A League of Their Own

The new eight-team Alliance of American Football believes that with legal sports betting sweeping the nation the time is right to challenge the dominance of the NFL. Many agree, among them MGM Resorts International, which also is an investor.

A League of Their Own

The fledgling Alliance of American Football is banking on post-Super Bowl down time and the spread of legal sports betting to whet enough fan interest to provide it with a foothold to compete with the NFL.

If it’s any indication, business was off to a strong start this month𑁋the league’s February 9 debut on CBS drew more than 2.9 million viewers, according to Nielsen, topping the NBA on ABC.

But backers know the field is littered with the broken bodies of upstarts who tried in the past to challenge the dominance of the National Football League. They know that only time will tell. But the league’s connections to the NFL will help.

Certainly, the AAF has plenty of savvy at the top. TV producer Charlie Ebersol is one of the founders. His father, Dick Ebersol, was a legendary executive with NBC—and a partner in the ill-fated XFL, which folded in 2001 after only one season. The other is Bill Polian, a pro football Hall of Famer and a former general manager of the Buffalo Bills. Together they’ve recruited a roster of big-name coaching veterans like Steve Spurrier, Mike Singletary, Dennis Erickson and Mike Martz to run the eight teams they’ve launched with, all of which the league owns, and they’ve secured distribution deals with NFL Network, TNT and Turner Broadcasting’s B/R Live streaming service, in addition to CBS Sports.

Timing the 10-week season to commence the weekend after the Super Bowl was by design as well, as was the decision to end it before the NFL draft.

As Ebersol put it, “It would be an act of insanity to try to compete with the NFL.”

Some gimmicks have been thrown for good measure. There are no kickoffs (teams will start on their 25-yard line instead) and no point-after kicks (only two-point conversions), and a so-called “sky judge” watches over the action with the power to correct officiating errors immediately.
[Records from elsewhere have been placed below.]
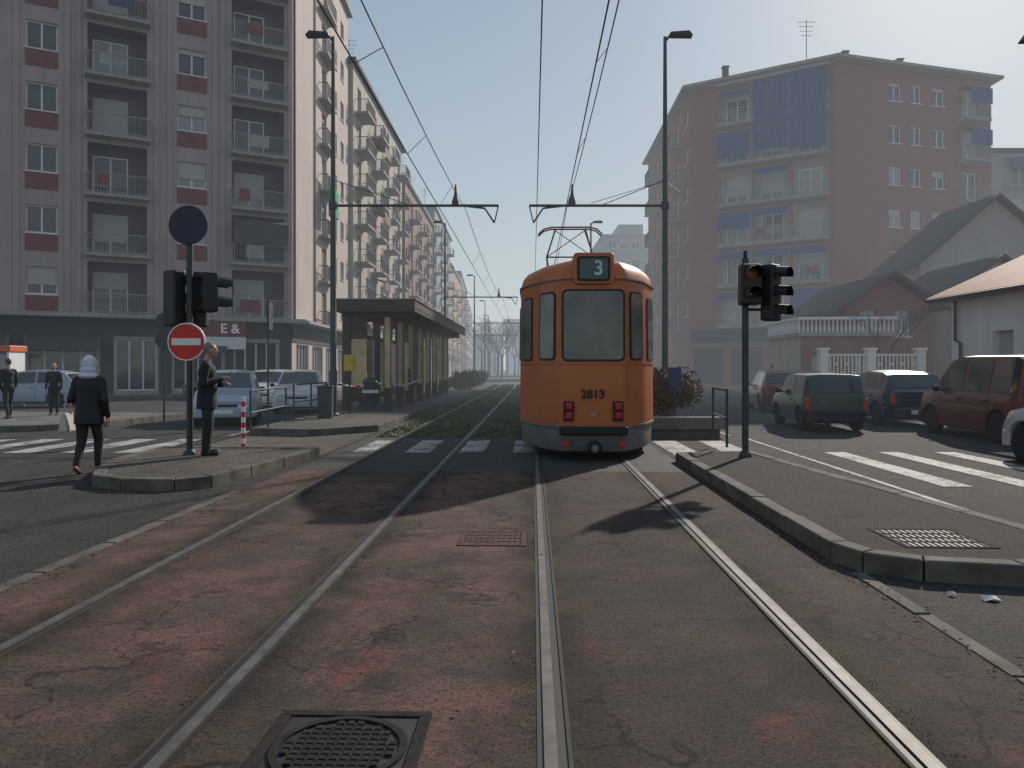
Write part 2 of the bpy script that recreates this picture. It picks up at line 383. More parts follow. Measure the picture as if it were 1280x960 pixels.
tag(ob('weeds',gm.mesh('weeds',M['moss'])),'dry moss and tiny weeds along the rails and kerbs','weeds',kind='stuff')
lf=MB()
for i in range(420):
    k=rg.random()
    if k<.35: x,yy=T(2.36+abs(rg.gauss(0,.12)),rg.uniform(3,12)); x-=.12
    elif k<.6: x,yy=rg.uniform(-5.9,-3.7),9.5-abs(rg.gauss(0,.2))
    elif k<.8: x,yy=rg.uniform(-5.7,-3.7),rg.uniform(10,13)
    else: x,yy=rg.uniform(-8,8),rg.uniform(3,14)
    zz=.155 if (k>=.6 and k<.8) else .016
    a=rg.random()*6.28; s=rg.uniform(.010,.024)
    lf.add([(x-s*math.cos(a),yy-s*math.sin(a),zz),(x+s*.5*math.sin(a),yy-s*.5*math.cos(a),zz+.008),(x+s*math.cos(a),yy+s*math.sin(a),zz),(x-s*.5*math.sin(a),yy+s*.5*math.cos(a),zz+.006)],[(0,1,2,3)])
tag(ob('fallen_leaves',lf.mesh('fallen_leaves',M['leafdry'])),'scattered dry leaves lying along the kerbs','leaves',kind='stuff')
for lab,x,yy,s in (('crumpled white paper scrap by the near end of the right island',3.15,5.05,.06),('small crumpled paper lying on the road near the island nose',2.95,5.15,.03)):
    b=MB(); b.add([(-s,-s*.5,.0),(0,-s*.7,.02),(s,-s*.3,.0),(s*.8,s*.5,.02),(0,s*.6,.0),(-s*.9,s*.4,.025),(0,0,.03)],[(0,1,6),(1,2,6),(2,3,6),(3,4,6),(4,5,6),(5,0,6)]); o=single('paper_scrap',b,M['litter'],lab,'litter'); o.location=(x,yy,.0)
def manhole(x,y,s,z,label,grid=9,rnd=True,rot=-.03,im='iron'):
    t=thing('manhole_cover',label,'manhole cover',(x,y,z),rot)
    f=MB(); w=.05
    for a,b,c,d in ((-s/2,-s/2,s/2,-s/2+w),(-s/2,s/2-w,s/2,s/2),(-s/2,-s/2+w,-s/2+w,s/2-w),(s/2-w,-s/2+w,s/2,s/2-w)): f.box(a,b,-.02,c,d,.010)
    part('frame',f,M[im],t,False,bev=.004)
    l=MB(); q=s/2-w-.004
    if rnd:
        l.box(-q,-q,-.02,q,q,.002); r=q*.98
        part('plate',l,M['dark'],t,False)
        l=MB(); l.lathe([(r,.0),(r,.013),(r-.03,.013),(r-.03,.003)],(0,0,0),'z',48,cap=False); part('ring',l,M[im],t,False)
        b=MB(); k=grid
        for i in range(-k,k+1):
            for j in range(-k,k+1):
                cxx,cyy=i*r/(k+.5),j*r/(k+.5); h=r/(k+.5)*.34
                if math.hypot(cxx,cyy)<r-.055: b.box(cxx-h,cyy-h,.001,cxx+h,cyy+h,.013)
        part('lid',b,M[im],t,False)
    else:
        l.box(-q,-q,-.02,q,q,.005); part('plate',l,M['dark'] if im=='iron' else M[im],t,False)
        b=MB(); k=grid
        for i in range(k):
            a=-q+2*q*i/k; b.box(a+.012,-q,.0,a+2*q/k-.012,q,.008)
        for i in range(1,4): b.box(-q,-q+2*q*i/4-.015,.001,q,-q+2*q*i/4+.015,.0092)
        part('lid',b,M[im],t,False)
manhole(-.69,3.06,.66,.003,'large square-framed iron manhole cover with waffle lid at the bottom edge',6)
manhole(-.17,6.88,.60,-.002,'smaller rusty cover set in the sunlit red asphalt beside the middle rail',10,False,im='rediron')
manhole(3.4,6.25,.72,.139,'ribbed iron grate set in the dark right traffic island',12,False)
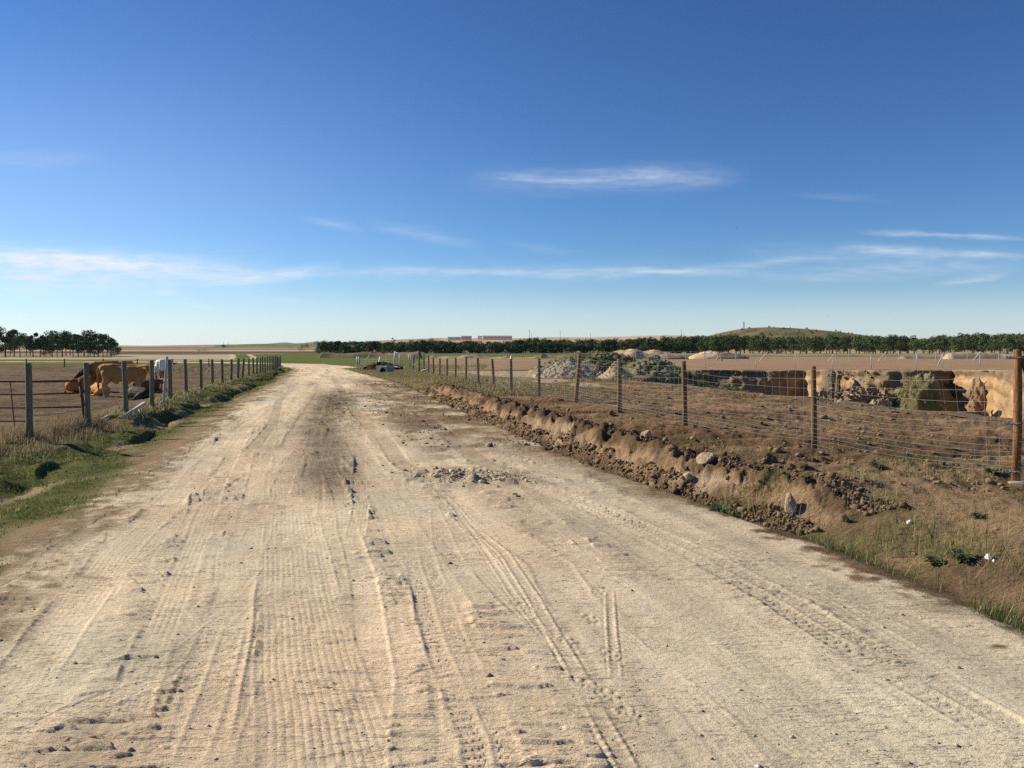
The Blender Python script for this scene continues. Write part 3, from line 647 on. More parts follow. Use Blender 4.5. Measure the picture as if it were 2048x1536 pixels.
def gp(px, py, z, dz=0.0):
    x, y = gz(px, py, z); return (x, y, z + dz)
heaps = []
heaps.append(mound('spoil_heap', (4.3, 44.0, .02), 3.9, 2.6, 1.38, 101, [OLIVE, (.26,.215,.145), TURF], rough=.30, pw=.75, label='big rounded spoil heap with green weeds behind the gravel pile', cat='earth heap', group='heaps at the edge of the pit'))
heaps.append(mound('gravel_pile', (2.75, 39.3, .03), 2.0, 1.5, .88, 102, [GREYS, (.42,.36,.27)], rough=.20, pw=.9, label='grey gravel pile left of the weedy spoil heap', cat='gravel pile', group='heaps at the edge of the pit'))
heaps.append(mound('sand_pile', (4.75, 37.9, .05), 1.0, .95, .72, 103, [TANS, (.40,.30,.19)], rough=.10, pw=1.1, label='small pointed tan sand pile in front of the spoil heap', cat='sand pile', group='heaps at the edge of the pit'))
heaps.append(mound('spoil_heap', (7.0, 41.6, -.1), 2.5, 2.3, 1.15, 104, [OLIVE, (.24,.20,.14), TURF], rough=.25, pw=.8, label='dark weedy spoil heap sloping down into the left end of the pit', cat='earth heap', group='heaps at the edge of the pit'))
heaps.append(mound('slumped_turf', (21.9, 43.9, -2.6), 1.75, 1.5, 2.75, 105, [(.17,.15,.075), (.24,.20,.12), TURF], rough=.30, pw=.38, base=-1.0, label='grass covered block of slumped earth in the pit', cat='slumped turf'))
heaps.append(mound('grassy_slump', (10.9, 47.0, -3.4), 3.6, 9.0, 2.9, 106, [TURF, (.12,.12,.06)], rough=.35, pw=.6, base=-1.0, rz=R(28), label='dark green grassy slump along the shaded left wall of the pit', cat='slumped turf'))
for (px, py, Y, rx, h, sd, co) in ((1640, 800, 46.5, 1.0, 1.2, 111, [(.40,.28,.16), (.24,.17,.11)]), (1716, 790, 45.0, 1.6, 1.9, 112, [(.24,.18,.12), (.36,.27,.17)]), (1762, 806, 43.0, 1.2, 1.0, 113, [(.28,.21,.14), (.42,.30,.18)]), (1955, 800, 45.5, 1.6, 1.6, 114, [(.24,.165,.10), (.33,.22,.13)])):
    heaps.append(mound('fallen_earth', (at(px, py, Y).x, Y, -2.6), rx, rx * .8, h + .55, sd, co, rough=.45, pw=.8, base=-1.0, cat='earth heap', group='fallen earth at the foot of the pit wall',
          label={1640: 'low tan pile of fallen earth left of the rubble in the pit', 1716: 'tall jagged rubble pile of brown earth against the pit wall', 1762: 'broken earth pile just left of the slumped turf block', 1955: 'brown fallen earth below the bright orange pit face'}[px]))
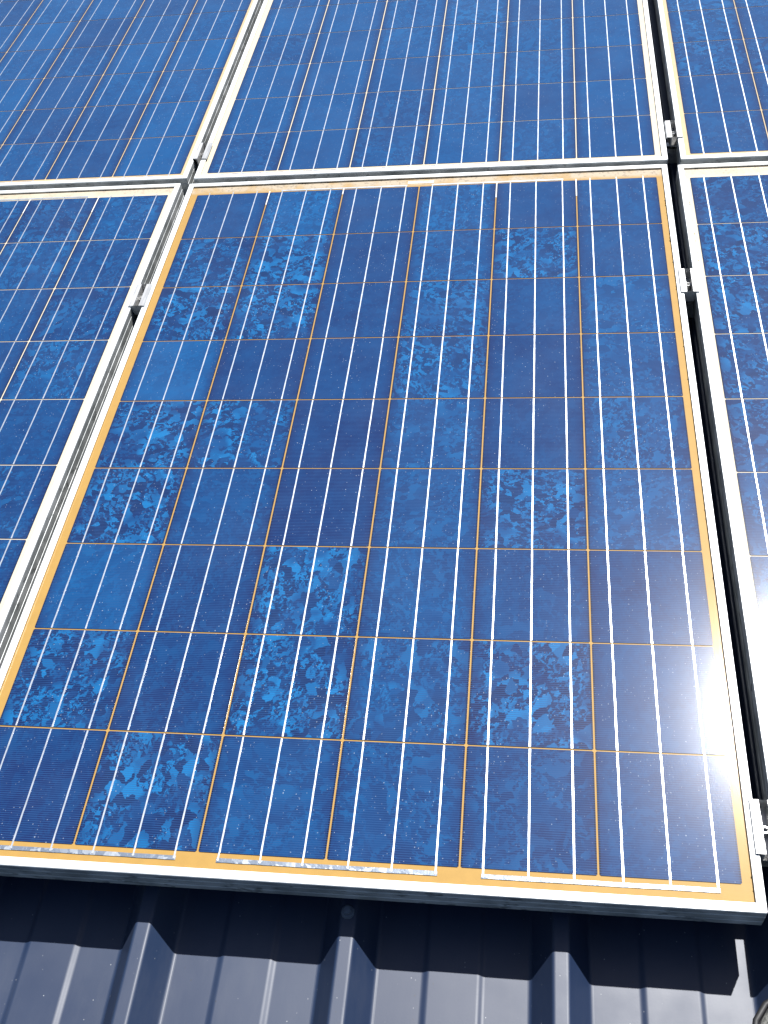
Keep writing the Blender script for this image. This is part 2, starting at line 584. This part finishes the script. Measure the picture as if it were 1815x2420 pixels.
def solar_panel(label, loc, rz, outer, sheet, look, seed, bottom_ribbons, top_ribbons, spots, sticker=None):
    """loc: left upper corner of the wafer field in roof coordinates (wafers run down -y); outer: frame box around it"""
    t = thing('solar_panel', label, 'solar panel', loc, rz, 'solar panels laid in two rows on the roof')
    x0, x1, y0, y1 = outer
    for me in frame_bars(*outer):
        put('frame_bar', me, t)
    bs = mesh('backsheet', *box(x0 + 0.0024, x1 - 0.0024, y0 + 0.0024, y1 - 0.0024, ZB - 0.003, ZB), M[sheet])
    put('backsheet', bs, t)
    r = random.Random(seed)
    for row in range(9):
        for c in range(6):
            tone, grain, sd_ = look(row, c, r)
            o = put('solar_cell', CELL, t, ((c + .5) * CP, -(row + .5) * RP, ZB))
            o['seed'], o['tone'], o['grain'] = float(sd_), .06 + .90 * float(tone), float(grain)
            for bx in BUS_X:
                put('busbar', BUS[r.randrange(7)], o, (bx + r.uniform(-.0003, .0003), 0, 0))
    bott = -9 * RP + 0.001
    xb = lambda c, k: (c + .5) * CP + BUS_X[k]
    for (c0, k0, c1, k1) in bottom_ribbons:
        put('ribbon', ribbon_mesh(xb(c0, k0) - .002, xb(c1, k1) + .002, bott - 0.0115, bott - 0.0062), t)
        for c in range(c0, c1 + 1):
            for k in range(3):
                if (c == c0 and k < k0) or (c == c1 and k > k1):
                    continue
                bm = bmesh.new()
                vv, ff = box(-.0010, .0010, -.0088, 0.0009, .0002, ZS - ZB + .0001)
                bv = [bm.verts.new(q) for q in vv]
                for q in ff: bm.faces.new([bv[i] for i in q])
                top = cyl(bm, .0021, .0002, ZS - ZB + .0006, 10, 0, -.0085, .0015)
                bm.faces.new(top)
                put('ribbon_tab', bm_mesh('ribbon_tab', bm, M['bus']), t, (xb(c, k), bott, ZB))
    for (c0, k0, c1, k1) in top_ribbons:
        put('ribbon', ribbon_mesh(xb(c0, k0) - .002, xb(c1, k1) + .002, 0.0022, 0.0062, mat='bus'), t)
    for c in range(6):
        for k in range(3):
            put('ribbon_tab', mesh('ribbon_tab', *box(-.0010, .0010, -.0009, .0052, .0002, ZS - ZB), M['bus']), t, (xb(c, k), 0, ZB))
    for c, ln in ((1, .045), (2, .018), (4, .05), (5, .055)):
        put('gap_strip', mesh('gap_strip', *box(-.0012, .0012, -ln, 0.004, .0002, .0005), M['white']), t, (c * CP, 0, ZB))
    if spots:
        g = put('grime', grime_mesh(spots, seed), t)
        g['kind'] = 'stuff'
    if sticker:
        sx0, sx1, sy0, sy1 = sticker
        st = put('serial_label', mesh('serial_label', *box(sx0, sx1, sy0, sy1, ZB + .0001, ZB + .0005), M['paper']), t)
        vv, ff = [], []
        q = random.Random(4)
        x = sx0 + .004
        while x < sx1 - .004:
            wd = q.choice((.0006, .0009, .0013))
            b, g_ = box(x, x + wd, sy0 + .0024, sy1 - .0018, ZB + .0003, ZB + .0007)
            ff += [tuple(i + len(vv) for i in k) for k in g_]
            vv += b
            x += wd + q.choice((.0005, .0008))
        put('barcode', mesh('barcode', vv, ff, M['ink']), st)
    return t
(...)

Other innovations are raising some eyebrows: like no TV timeouts, completing games in two and a half hours, tickets priced no higher than $50, and three-year $250,000 contracts to hundreds of players, 70 percent of whom have played in the NFL.

“There’s always been a belief that there’s room for spring football because of the game’s popularity,” John Kosner, a media consultant and former ESPN executive told Bloomberg. But, he noted, “No one has pulled this off before, so it’s not trivial what they are trying to do.”

It won’t help that the ill-fated XFL is planning a comeback next year with Vince McMahan of World Wrestling Entertainment fame bankrolling the enterprise and big plans for 2020, including “reviewing every facet of the game, on-field and off, to see where changes can be made to make the game faster and more exciting”.

But Ebersol believes he’s got a winning formula, and with legal sports betting sweeping the country, he believes the timing is on his side.

“Two hundred million watch college and pro football compared to the 130 million combined that watch the other major sports,” he told Bloomberg. “We don’t need to get all of those football fans to tune back in, but I like our chances of getting a significant chunk of them.”

Kosner agrees, insofar as the movement of sports betting into the mainstream of American culture is generating levels of energy and investment in the business of sports he says are “unparalleled in my career”.

AAF backers include venture capital firms like Peter Thiel’s Founders Fund, media companies like the Chernin Group and casino giant MGM Resorts International, whose money the league is plowing into platforms like an app that can provide reams of data in milliseconds to engage fans with in-play betting and other interactive experiences.

“It’s a technology play,” said Scott Butera, MGM’s president for interactive gaming. “These specialty leagues will be relevant to sports betting. We think what they are doing is portable to other sports in terms of streaming, watching and making it an entertaining customer experience.”

So far, bettor interest has been anything but off the charts, and bookmakers are finding themselves challenged to set viable lines in the absence of any competitive history.

As Jay Kornegay, vice president of operations at the Westgate Las Vegas Superbook, told the Associated Press, Week 1 action “was light in football terms, but understandably so. Pretty robust at some books, comparable to an NBA game, while at others it trickled in.”

“It was more than I expected,” said Joe Asher, CEO of William Hill US, which operates books in Nevada, New Jersey and several other states. “Tiny in comparison to the NFL, but not bad considering it’s a brand-new league.”

Mattias Stetz, chief operating officer of Rush Street Interactive, which operates sportsbooks at two Pennsylvania casinos and in New Jersey, likewise described his handle as “relatively small to start.”

“But we expect it to pick up as players get more familiar with the league,” he said. “TV ratings were surprisingly high, and betting handle tends to follow public interest, so we are excited to see where things go from here.”

Ebersol, in the meantime, is counseling confidence and patience.

“We are not trying to be sexy. We just need to block and tackle on the field as well as off it,” he said. “This is going to take five to seven years, and there’s going to be empty seats at first. I caution everyone that this is not going to be an overnight success. But we will succeed.”